Das sind provokante Thesen. Diese vertritt jetzt eine Bonner Doktorarbeit, und zwar keine 08/15-Dissertation: Vielmehr erhielt sie das Höchstprädikat und als jahresbeste auf den Gebieten des Verfassungs- und Verwaltungsrechts sowie der Rechtspolitik den Konrad-Redeker-Preis einer bundesweit bekannten Kanzlei.
Das Recht zur Selbststeuerung: "oft eher unterstellt als begründet"
Der Autor Gerrit H. Stumpf sucht das Spannungsverhältnis zwischen der hochschulpolitischen Verantwortung des Gesetzgebers und der akademischen Selbstverwaltung zu klären. Was reizte ihn dazu? Sein erster Eindruck war: "Das Recht zur Selbststeuerung der Hochschulen wird oft eher unterstellt als wirklich begründet." Wieso? "Hochschulrecht bearbeiten vorwiegend Professoren, die aus ihrem Berufsfeld einfach ein hochschulfreundliches Vorverständnis haben und möglicherweise meinen, Hochschulen vor reformeifrigen Politikern schützen zu müssen."
Auf fast 800 Druckseiten geht Stumpf den wissenschaftlichen Schwachstellen nach, um sie zu korrigieren. Aber braucht solch ein Versuch wirklich so viel Aufwand? Der Autor verweist auf den anschwellenden Wissenszuwachs, den gerade eine Prüfungsschrift verarbeiten müsse. Aber keine Angst: Wem die buchstäblich erschöpfende Darstellung zu viel ist, der findet über das Sachregister zu Einzelfragen grundlegende Antworten im umfassenden Zusammenhang.
Im Öffentlichen Recht gibt es für Stumpf so etwas wie das Seeungeheuer "Nessi", an dessen Existenz man glaubt, ohne sie bewiesen zu haben. Solch ein Nessi sei die institutionelle Selbstverwaltungsgarantie für die Hochschulen. Sie wird in der Doktorarbeit systematisch wie historisch "durchgebürstet" und auf zeitgemäße Antworten "gekämmt".

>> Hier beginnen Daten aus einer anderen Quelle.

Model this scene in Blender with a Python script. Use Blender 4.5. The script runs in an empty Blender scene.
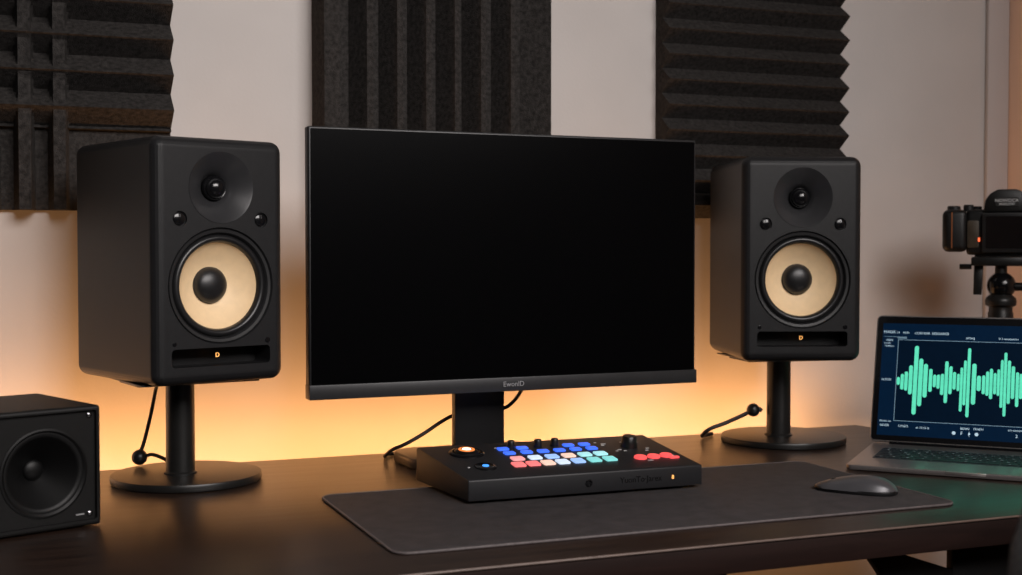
import bpy, bmesh, math, random
from mathutils import Vector, Matrix
random.seed(7)
PI = math.pi
scene = bpy.context.scene
COL = scene.collection
DZ = 0.75                      # height of the desk top above the floor

# ------------------------------------------------------------------ materials
def new_mat(name):
    m = bpy.data.materials.new(name); m.use_nodes = True
    nt = m.node_tree; b = nt.nodes['Principled BSDF']
    return m, nt, b

def mat(name, col, rough=0.5, metal=0.0, var=0.12, scale=60.0, bump=0.0, bscale=None, coat=0.0, spec=0.5, rvar=0.0):
    m, nt, b = new_mat(name)
    tc = nt.nodes.new('ShaderNodeTexCoord')
    n = nt.nodes.new('ShaderNodeTexNoise'); n.inputs['Scale'].default_value = scale; n.inputs['Detail'].default_value = 4
    nt.links.new(tc.outputs['Object'], n.inputs['Vector'])
    r = nt.nodes.new('ShaderNodeValToRGB')
    r.color_ramp.elements[0].position = 0.3; r.color_ramp.elements[1].position = 0.7
    r.color_ramp.elements[0].color = tuple(c * (1 - var) for c in col) + (1,)
    r.color_ramp.elements[1].color = tuple(min(1, c * (1 + var)) for c in col) + (1,)
    nt.links.new(n.outputs['Fac'], r.inputs['Fac']); nt.links.new(r.outputs['Color'], b.inputs['Base Color'])
    b.inputs['Roughness'].default_value = rough; b.inputs['Metallic'].default_value = metal
    b.inputs['Coat Weight'].default_value = coat
    b.inputs['Specular IOR Level'].default_value = spec
    if rvar:
        mr = nt.nodes.new('ShaderNodeMapRange'); mr.inputs['To Min'].default_value = rough - rvar; mr.inputs['To Max'].default_value = rough + rvar
        nt.links.new(n.outputs['Fac'], mr.inputs['Value']); nt.links.new(mr.outputs['Result'], b.inputs['Roughness'])
    if bump:
        n2 = nt.nodes.new('ShaderNodeTexNoise'); n2.inputs['Scale'].default_value = bscale or scale * 6; n2.inputs['Detail'].default_value = 3
        nt.links.new(tc.outputs['Object'], n2.inputs['Vector'])
        bp = nt.nodes.new('ShaderNodeBump'); bp.inputs['Strength'].default_value = bump; bp.inputs['Distance'].default_value = 0.002
        nt.links.new(n2.outputs['Fac'], bp.inputs['Height']); nt.links.new(bp.outputs['Normal'], b.inputs['Normal'])
    return m

def glow(name, col, strength, base=None, rough=0.4, spec=0.5):
    m, nt, b = new_mat(name)
    tc = nt.nodes.new('ShaderNodeTexCoord'); n = nt.nodes.new('ShaderNodeTexNoise'); n.inputs['Scale'].default_value = 90
    nt.links.new(tc.outputs['Object'], n.inputs['Vector'])
    mr = nt.nodes.new('ShaderNodeMapRange'); mr.inputs['To Min'].default_value = strength * 0.85; mr.inputs['To Max'].default_value = strength * 1.15
    nt.links.new(n.outputs['Fac'], mr.inputs['Value']); nt.links.new(mr.outputs['Result'], b.inputs['Emission Strength'])
    b.inputs['Base Color'].default_value = tuple(base or [c * .5 for c in col]) + (1,)
    b.inputs['Specular IOR Level'].default_value = spec
    b.inputs['Emission Color'].default_value = tuple(col) + (1,)
    b.inputs['Roughness'].default_value = rough
    return m

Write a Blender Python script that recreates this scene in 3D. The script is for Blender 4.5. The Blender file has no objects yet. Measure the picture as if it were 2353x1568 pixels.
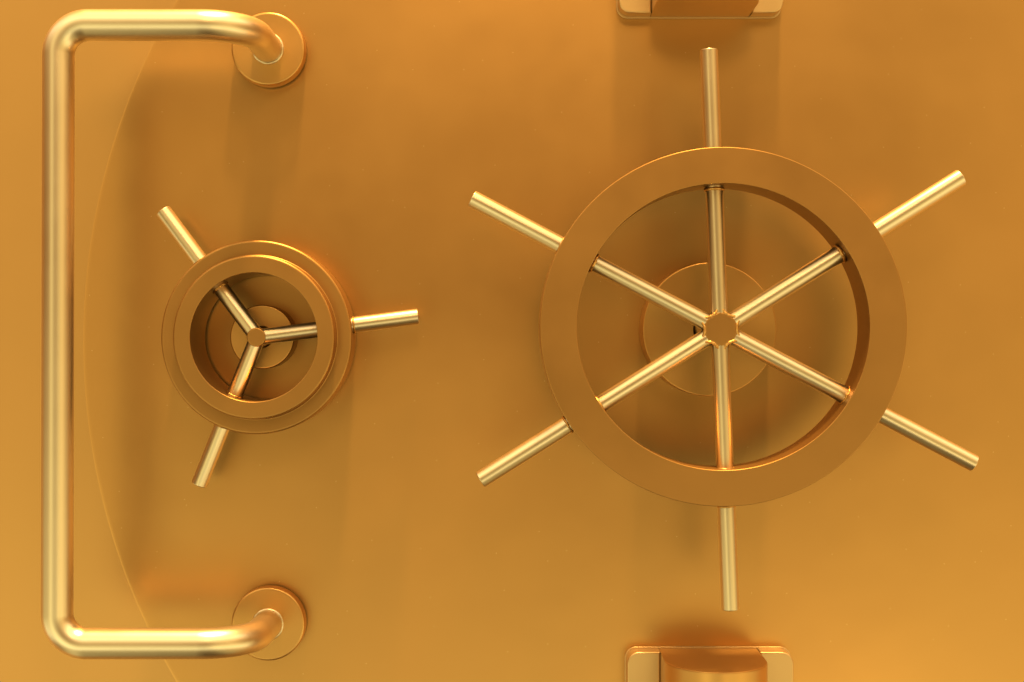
import bpy, bmesh, math, random
from mathutils import Vector, Matrix, noise

random.seed(7)
S = bpy.context.scene
PI = math.pi
R = math.radians

# ------------------------------------------------------------------ camera, world, lamps
# the door face is the plane y = 0, x to the right, z up; heights h are metres out of the door (towards -y)
D = 1.75                      # camera to door, metres
K = 0.57e-3                   # metres on the door per measured unit
CX, CY = 1176.5, 784.0

cam = bpy.data.cameras.new('camera')
cam_o = bpy.data.objects.new('camera', cam)
S.collection.objects.link(cam_o)
cam_o.location = (0, -D, 0)
cam_o.rotation_euler = (R(90), 0, 0)
cam.sensor_width = 36
cam.lens = 36 * D / (2353 * K)
cam.clip_start = 0.05
cam.clip_end = 100
S.camera = cam_o

S.view_settings.view_transform = 'Standard'
S.view_settings.look = 'None'
S.view_settings.gamma = 1
S.view_settings.exposure = -0.38
S.view_settings.use_curve_mapping = False

W = bpy.data.worlds.new('World')
S.world = W
W.use_nodes = True
# the room the metal mirrors: dim orange ahead, a pale bright ceiling, lighter floor and sides
nt = W.node_tree
N, L = nt.nodes, nt.links
bg = N['Background']
tc = N.new('ShaderNodeTexCoord')
sep = N.new('ShaderNodeSeparateXYZ')
L.new(tc.outputs['Generated'], sep.inputs['Vector'])


def room_ramp(axis, stops):
    mr = N.new('ShaderNodeMapRange')
    mr.inputs['From Min'].default_value = -1
    mr.inputs['From Max'].default_value = 1
    L.new(sep.outputs[axis], mr.inputs['Value'])
    r = N.new('ShaderNodeValToRGB')
    r.color_ramp.interpolation = 'EASE'
    while len(r.color_ramp.elements) < len(stops):
        r.color_ramp.elements.new(.5)
    for e, (p, c) in zip(r.color_ramp.elements, sorted(stops)):
        e.position = (p + 1) / 2
        e.color = (*c, 1)
    L.new(mr.outputs['Result'], r.inputs['Fac'])
    return r.outputs['Color']


cz = room_ramp('Z', [(-1, (.03, .010, .001)), (-.66, (.16, .07, .008)), (-.46, (1.75, 1.70, .98)), (-.29, (1.10, 1.02, .44)), (.02, (.19, .052, .0015)),
                     (.19, (.30, .115, .009)), (.42, (.90, .68, .30)), (.60, (2.1, 1.8, 1.2)), (.78, (1.4, 1.10, .62)), (1, (.12, .05, .006))])
cx = room_ramp('X', [(-1, (.03, .010, .001)), (-.7, (.10, .045, .006)), (-.46, (1.05, .98, .44)), (-.17, (.0, .0, .0)), (.18, (.0, .0, .0)), (.44, (.52, .48, .20)), (.56, (.55, .40, .12)),
                     (.74, (.95, .72, .27)), (.90, (.50, .31, .08)), (1, (.06, .026, .003))])
add = N.new('ShaderNodeMix')
add.data_type = 'RGBA'
add.blend_type = 'ADD'
add.inputs['Factor'].default_value = 1
L.new(cz, add.inputs['A'])
L.new(cx, add.inputs['B'])
L.new(add.outputs['Result'], bg.inputs['Color'])
bg.inputs['Strength'].default_value = 1.0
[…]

2/2: Die akademische Freiheit, früher und heute
Was zeitgemäß ist, ergibt sich für Stumpf bei der Frage nach den Gefahren, die dem Schutzbereich der akademischen Freiheit gegenwärtig am ehesten drohen. Mochte man vor Jahrzehnten eine ungewohnte Politisierung und "Demokratisierung" der Hochschulen als bedrohlich erachten (so das Bundesverfassungsgericht im Jahr 1973), sieht nicht nur Stumpf die Hauptgefährder der Wissenschaftsfreiheit heute in "starken Hochschulleitungen", die ihr Personal in Forschung und Lehre wie Mitarbeiter in einem Unternehmen führen wollen.
Beim Blick in die Geschichte macht Stumpf gegen ein heute vorherrschendes Meinungsbild klar, dass weder die Weimarer Reichsverfassung vor bald hundert Jahren noch unser Grundgesetz von 1949 die "akademische Selbstverwaltung" als "Grundrecht" der Unis und Fachhochschulen verbrieft. Die unantastbare Wissenschaftsfreiheit ist, auch in der jüngsten Rechtsprechung, vielmehr den "wissenschaftlich Tätigen" garantiert, so dem einzelnen Hochschullehrer mit einer Mindestausstattung des Arbeitsplatzes und angemessener Besoldung.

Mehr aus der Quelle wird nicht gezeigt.